Le partenariat avec Lohr Industries ne se limite pas à la production des caisses : Siemens s’est aussi intéressé au système de guidage du véhicule par un rail central, développé pour le Translohr, le « tramway sur pneus ». Le rail est pincé par 2 galets en V,  placés en amont de l’essieu de type routier, doté de moteurs-roues. La caisse est donc indépendante du truck routier, qui peut s’accommoder de courbes très serrées, jusqu’à un rayon de 10,5 m.

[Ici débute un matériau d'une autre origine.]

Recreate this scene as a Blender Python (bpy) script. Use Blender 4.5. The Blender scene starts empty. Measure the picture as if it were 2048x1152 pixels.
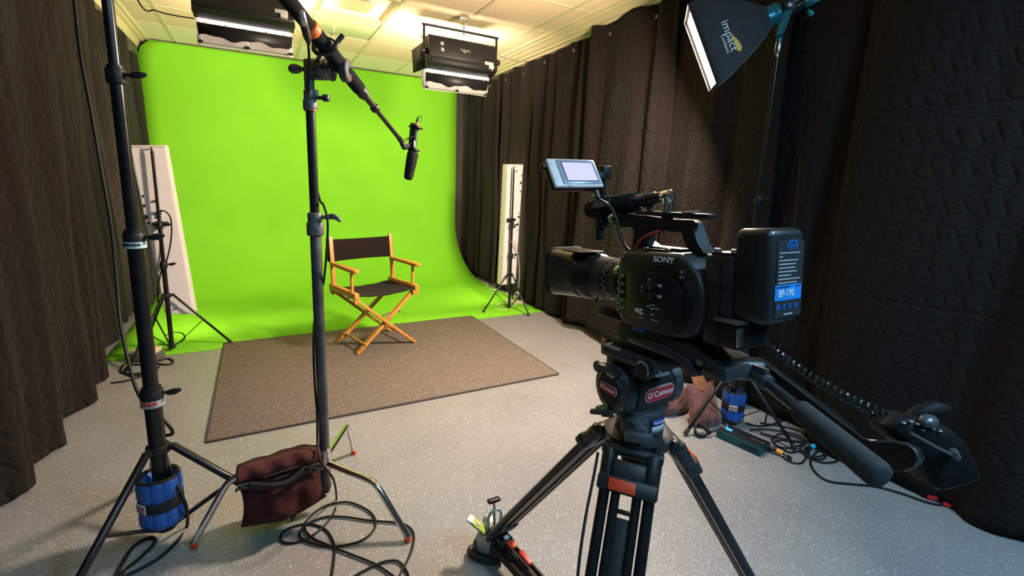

La rame de base est composée de 2 caisses, d’une longueur de 22,4 m. Elle est proposée en 2 largeurs : 2,65 m ou 2,80 m, avec 2 portes de 1,95 m d’ouverture par face et par voiture. Leur hauteur est de 3,61 m. Ces modules se distinguent par leur importante surface vitrée et l’intégration d’un système d’évacuation par l’avant de chaque caisse. L’alimentation reste assurée par un rail latéral sous 750 V.

Siemens propose la rame en configuration à 2, 3, 4, 6 ou 9 voitures. Pour l’instant, le produit a été retenu à Rennes pour la 2ème ligne de métro qui ouvrira en fin d’année 2020. Il est évidemment pressenti à Toulouse pour le Toulouse Aerospace Express.